I wouldn’t know what it feels like to be truly loved if not for the personal relationships in my life—the unbelievable loyalty of my roommates, the intentionality and care of my girlfriend, and the deep interconnectedness I feel through the many friendships, organizations, mentors, and communities I am part of. These relationships have taught me how to open up, how to listen, and how to show up for others in ways I didn’t think I was capable of. I am the man I am today because of the people around me and the way these interactions have shaped my outlook on life. I am a better listener, a stronger advocate, and, I hope, a more reliable friend and partner—qualities I believe reflect what a man should strive to be.

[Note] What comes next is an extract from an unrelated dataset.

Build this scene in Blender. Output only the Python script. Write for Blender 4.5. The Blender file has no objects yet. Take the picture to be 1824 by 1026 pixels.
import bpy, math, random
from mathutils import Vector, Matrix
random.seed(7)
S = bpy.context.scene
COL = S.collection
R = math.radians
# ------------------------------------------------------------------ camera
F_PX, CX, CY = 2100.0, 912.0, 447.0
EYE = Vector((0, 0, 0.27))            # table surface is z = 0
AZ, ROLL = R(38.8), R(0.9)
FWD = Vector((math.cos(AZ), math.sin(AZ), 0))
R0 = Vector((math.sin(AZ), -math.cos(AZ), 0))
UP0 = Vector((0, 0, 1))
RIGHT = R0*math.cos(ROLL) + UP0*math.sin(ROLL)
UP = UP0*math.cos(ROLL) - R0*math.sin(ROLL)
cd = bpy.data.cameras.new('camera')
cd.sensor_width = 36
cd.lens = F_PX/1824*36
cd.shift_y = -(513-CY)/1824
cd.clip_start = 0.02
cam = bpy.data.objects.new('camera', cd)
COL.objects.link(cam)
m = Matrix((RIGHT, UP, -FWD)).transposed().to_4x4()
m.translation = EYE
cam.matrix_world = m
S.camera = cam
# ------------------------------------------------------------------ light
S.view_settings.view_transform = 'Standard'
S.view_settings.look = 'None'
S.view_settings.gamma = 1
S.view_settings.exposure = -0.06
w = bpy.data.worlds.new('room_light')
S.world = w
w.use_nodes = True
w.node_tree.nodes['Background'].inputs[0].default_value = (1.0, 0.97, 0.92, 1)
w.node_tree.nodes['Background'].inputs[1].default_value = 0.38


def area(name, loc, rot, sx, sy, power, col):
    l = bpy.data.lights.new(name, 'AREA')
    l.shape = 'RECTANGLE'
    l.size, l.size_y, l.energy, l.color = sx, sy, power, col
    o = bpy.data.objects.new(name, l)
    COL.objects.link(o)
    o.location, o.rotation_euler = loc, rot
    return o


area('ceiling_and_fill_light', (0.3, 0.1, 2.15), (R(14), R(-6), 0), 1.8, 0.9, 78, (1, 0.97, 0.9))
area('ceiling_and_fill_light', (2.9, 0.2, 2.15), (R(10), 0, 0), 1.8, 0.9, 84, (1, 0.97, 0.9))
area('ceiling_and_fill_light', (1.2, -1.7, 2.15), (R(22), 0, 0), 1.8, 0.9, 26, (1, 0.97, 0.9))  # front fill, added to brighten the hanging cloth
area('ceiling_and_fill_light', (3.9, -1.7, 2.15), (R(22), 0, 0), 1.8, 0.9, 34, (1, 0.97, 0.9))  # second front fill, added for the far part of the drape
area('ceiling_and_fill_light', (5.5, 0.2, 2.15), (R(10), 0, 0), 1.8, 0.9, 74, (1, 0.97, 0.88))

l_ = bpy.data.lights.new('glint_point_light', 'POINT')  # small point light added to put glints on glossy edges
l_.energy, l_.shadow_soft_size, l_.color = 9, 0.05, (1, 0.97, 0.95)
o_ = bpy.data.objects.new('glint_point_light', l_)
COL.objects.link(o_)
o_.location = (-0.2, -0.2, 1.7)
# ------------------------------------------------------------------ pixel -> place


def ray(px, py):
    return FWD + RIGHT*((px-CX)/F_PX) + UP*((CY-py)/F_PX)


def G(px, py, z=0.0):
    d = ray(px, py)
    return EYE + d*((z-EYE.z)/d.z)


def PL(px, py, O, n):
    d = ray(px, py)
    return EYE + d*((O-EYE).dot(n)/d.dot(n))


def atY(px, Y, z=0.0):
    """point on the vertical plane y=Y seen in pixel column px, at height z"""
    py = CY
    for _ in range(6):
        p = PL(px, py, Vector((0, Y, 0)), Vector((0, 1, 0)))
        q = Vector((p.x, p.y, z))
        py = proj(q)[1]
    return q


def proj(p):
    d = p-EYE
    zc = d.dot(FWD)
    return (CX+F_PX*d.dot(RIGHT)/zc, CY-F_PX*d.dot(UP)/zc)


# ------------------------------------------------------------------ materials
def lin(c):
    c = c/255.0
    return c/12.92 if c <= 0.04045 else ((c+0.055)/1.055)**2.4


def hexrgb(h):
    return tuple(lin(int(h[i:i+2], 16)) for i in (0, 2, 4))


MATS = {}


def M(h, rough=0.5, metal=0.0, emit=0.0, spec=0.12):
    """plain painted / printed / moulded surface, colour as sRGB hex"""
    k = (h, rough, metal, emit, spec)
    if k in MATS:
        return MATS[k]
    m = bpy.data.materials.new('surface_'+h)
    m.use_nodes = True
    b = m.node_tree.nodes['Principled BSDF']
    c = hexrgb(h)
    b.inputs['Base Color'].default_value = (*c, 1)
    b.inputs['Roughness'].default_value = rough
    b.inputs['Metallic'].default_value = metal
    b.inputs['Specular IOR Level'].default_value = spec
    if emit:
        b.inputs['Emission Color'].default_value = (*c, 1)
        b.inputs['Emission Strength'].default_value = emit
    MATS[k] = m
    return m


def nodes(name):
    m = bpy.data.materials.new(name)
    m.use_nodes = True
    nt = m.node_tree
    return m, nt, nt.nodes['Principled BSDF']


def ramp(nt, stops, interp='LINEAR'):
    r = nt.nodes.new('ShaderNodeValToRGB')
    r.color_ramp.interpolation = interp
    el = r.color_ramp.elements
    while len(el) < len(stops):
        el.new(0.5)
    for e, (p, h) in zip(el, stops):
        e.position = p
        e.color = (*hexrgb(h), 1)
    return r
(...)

Which brings me back to the beginning of my Wabash story.
In another timeline—one where I didn’t come here—I don’t know who I would be, but I’m certain it wouldn’t be this version of myself. Because Wabash is a place that gives you the space to struggle and still succeed. It’s a place where the “redemptive spirit” lives in its people—the faculty who believed in me, the teammates who pushed me, the communities that gave me room to grow into my own voice. I won’t pretend it was easy. I am far from finished and still have plenty of flaws to work through. What I’ve learned here, though, is that with hard work and persistence, you can accomplish just about anything. It doesn’t matter what’s in front of you or how far behind you feel.
My generation likes to say “LOCK IN” as a joke—but there’s wisdom in that. Lock in to your purpose. Lock in to your growth. Lock in to the belief that you’re capable, even when it feels like you’re not.
Back in Ghana, there’s a saying: “Mma nea wuntumi nyɛ nsiw wo kwan wɔ nea wubetumi ayɛ”
Which roughly translates to: “Let not what you cannot do deter you from what you can do.”
For me, that has meant getting back up when I’ve fallen. It has meant choosing to belong, even in the face of imposter syndrome. It has meant having the courage to step into spaces where I didn’t always feel like I belonged and trusting that hard work could carry me where confidence sometimes could not. I’m never the most talented in the room. I’m not always the most confident. But if there’s one thing I know I have for sure, it’s my work ethic. That’s something my upbringing gave me. Here at Wabash, I learned how to shape that raw drive into something meaningful.
Back to where I started: I almost failed freshman tutorial.
I say that again because it matters. Failure here didn’t mean the end of my story—it was the beginning of learning what redemption looks like. Wabash is the kind of place you can fall behind and still catch up, you can lose yourself and still find meaning, you can be shaped by hardship but never defined by it. The redemptive spirit of Wabash isn’t about never falling—it’s about what you do when you hit the ground. It’s about the people who surround you, the communities that hold you accountable, the professors who refuse to let you settle for less than your best, and the friends who keep the door open and the light on.